Crowborough has seen much military use over the past 200o years. 

Pre-Roman

The pre-Roman settlement was one of sparse occupation based on major defended enclosures along the northern edge of the High Weald with smaller enclosures deeper within it, such as the hill-fort at Garden Hill south of Colemans Hatch Road. These smaller enclosures with iron-making and other evidence suggest that Iron Age colonizers saw the area primarily as a source of iron. 

This would have been used for tools and hunting equipment. So when the Romans invaded Britain in AD 43 the Weald already had a well-established tradition of iron-making, using very small, clay furnaces for iron-smelting. 
 

Roman Era

The Romans also saw the Weald's economic potential for iron-making and with growing markets in south-east England generated by the building of towns, villas and farms the industry grew, achieving high levels of output at its peak. 

There is evidence in Ashdown Forest of Roman furnaces at Garden Hill, Pippingford Park and elsewhere. Like other sites in the western Weald, these are thought to have been private, commercial operations set up by entrepreneurs to produce iron goods for nearby civilian markets. This was in contrast to Roman iron production in the eastern Weald into Kent, which is thought to have been state-controlled and linked to the needs of the Roman military. 

The trunk road between London and Lewes, partly built with iron slag from local furnaces would have served to carry the Forest's iron products to the Roman province's  mercantile centre at London, and the densely populated agricultural areas of the South Downs and the coastal plain around Chichester. 

 

Tudors and Stuarts

The local iron industry underwent a massive resurgence in Tudor and early Stuart times as a result of the introduction of the blast furnace from northern France. Blast furnaces were much larger and more permanent structures than previous furnaces, and produced much greater quantities of iron. They made much greater demands on local resources, in particular wood, iron ore and water (to operate the bellows and forges in what was now a two-stage smelting and forging process). Because of the huge demand for water, they were generally located in deep valleys where streams could be dammed to provide a sufficient, consistent flow. Such resources were things that Ashdown Forest and the surrounding area possessed in abundance.

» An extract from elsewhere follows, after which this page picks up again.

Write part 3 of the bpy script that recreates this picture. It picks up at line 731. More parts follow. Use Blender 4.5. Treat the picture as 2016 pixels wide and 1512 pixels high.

Ashdown Forest became the site of Britain's second blast furnace when the works at Newbridge, south of Coleman's Hatch at the foot of Kidd's Hill, began operation in 1496. (Britain's earliest known blast furnace, a few miles away at Queenstock, Buxted, began operation at the end of 1490). The Newbridge furnace, constructed at the commission of Henry VII for the production of heavy metalwork for gun carriages for his war against the Scots, was designed and initially run by French immigrants. 

The Crown's involvement with Newbridge continued until a replacement, larger furnace was built in 1539 on the western edge of Ashdown Forest at Stumbles. Other works set up around this time in or near the Forest include a steel forge at Pippingford Park, around 1505, and a furnace and forge at Parrock, Hartfield, in 1513. Unfortunately, there is little visible trace of any of these sites today but it is possible to visit the site of Newbridge furnace, off Kidd's Hill, where there is an information board, and to see a number of identifiable features.

The industry grew very rapidly in Ashdown Forest and elsewhere in the High Weald during the 16th century. The area became particularly noted for the casting of cannons for the British navy. 

The iron-master and gun founder Ralph Hogge, who in 1543 had cast the first iron cannon in England at Buxted, drew his raw materials from the southern part of the forest. The rapid expansion of the iron industry and its huge demand for raw materials, particularly the cutting of trees for making charcoal, is likely to have had a major early impact on Ashdown Forest by depleting its woodlands, although it is likely that in due course production of wood through coppice management, in common with the practice generally in the High Weald, will have been required to ensure a more sustainable supply.